Hanson’s approach to the big challenges around breaches and their reporting is collaborative-first. Security professionals need to have a certain element of industry-wide trust to combat what should be viewed as what it really is – a collective problem. “We hear about a breach every other day, and it kicks off this chain,” says Hanson, who is referring to an industry-wide informal communication network to discover who is using the vendor with the security vulnerability as an example.

“It is not a very efficient and effective way to prove the trust across organisations,” says Hanson, who believes a more transparent and proactive way of sharing information is needed. Hanson’s solution is to create what she describes as ‘trust centres’ where companies – or customers from a Vanta perspective – can report breaches, whether they are impacted, which vendors were involved and what documentation might be useful for other companies trying to mitigate the breach. This public ‘without prejudice’ transparency could be transformative.

Cybersecurity’s ‘women’ problem

A collaborative approach is often one of the benefits ascribed to attracting more women to the technology industry. Scrolling through 2023’s Forbes CIO Next List, it is not difficult to spot Hanson. Sadly, cybersecurity has a gender balance problem. One reason Hanson was drawn to Vanta was a sense of shared values, and Vanta is somewhat of an anomaly within the tech ecosystem for having both a woman co-founder and a majority of women at executive level.

As a recognised thought leader within the CISO and chief information officer (CIO) community, Hanson is minded to ensure that she provides mentoring for ascending the profession, just as she has sought and found help on the way up throughout her career. In the dual role of CIO and CISO at security software company Code42, Hanson led enterprise security and technology strategy for five years and says that she owes much to the both the men and women who mentored her there. ”I have had a lot of women alongside me in my career journey, and I hope that I can do the same for others,” she says.

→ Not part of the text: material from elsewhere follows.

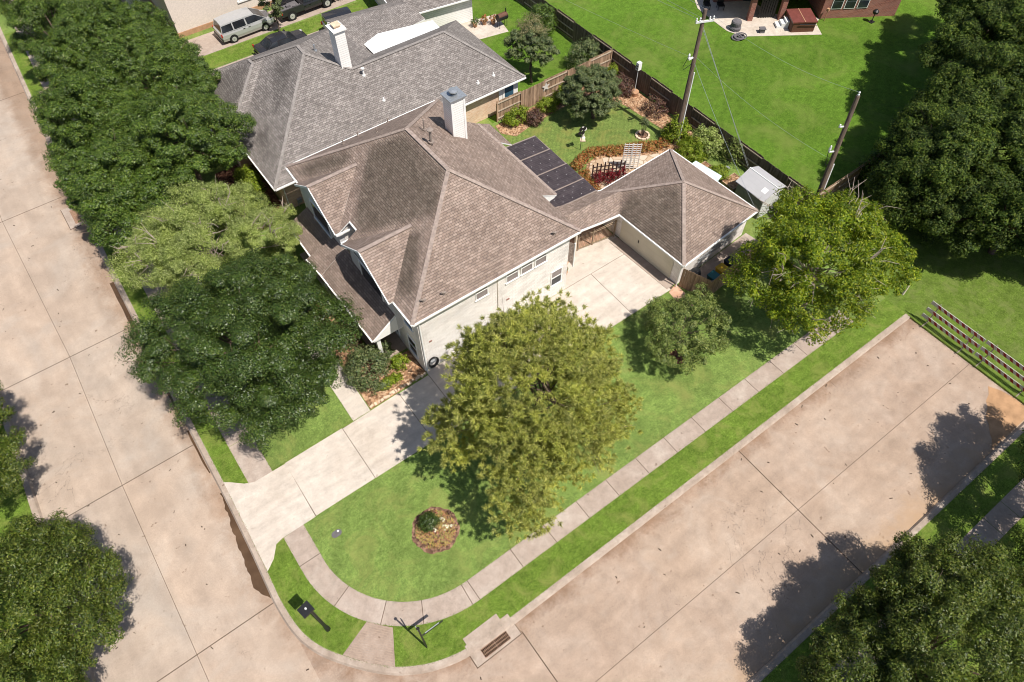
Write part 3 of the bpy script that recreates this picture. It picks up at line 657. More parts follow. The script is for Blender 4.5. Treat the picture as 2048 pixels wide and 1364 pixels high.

Women still make up only around 26% of the technology industry workforce, and that figure is said to be lower within cybersecurity. Attracting more women into tech is fairly simple, according to Hanson. “Making them feel welcome,” she says. In terms of practical ways to make a difference, Hanson says simply being visible to younger women helps, as do policies such as Hanson’s request that whenever a line manager interviews for a new role, they include at least one women on the applicant roster.

Positive comments about Hanson’s leadership style posted online demonstrate she is a new breed of leader that places collaboration and open-mindedness at the forefront of her approach. “She does not follow the old school hierarchy of force and coercion; she believes in the ability of working with her group instead of against them,” according to one former colleague, who also noted that Hanson’s team would be “willing to follow her in the heat of battle”. No higher praise for a leader on the front line of cyber protection against increasingly hostile forces.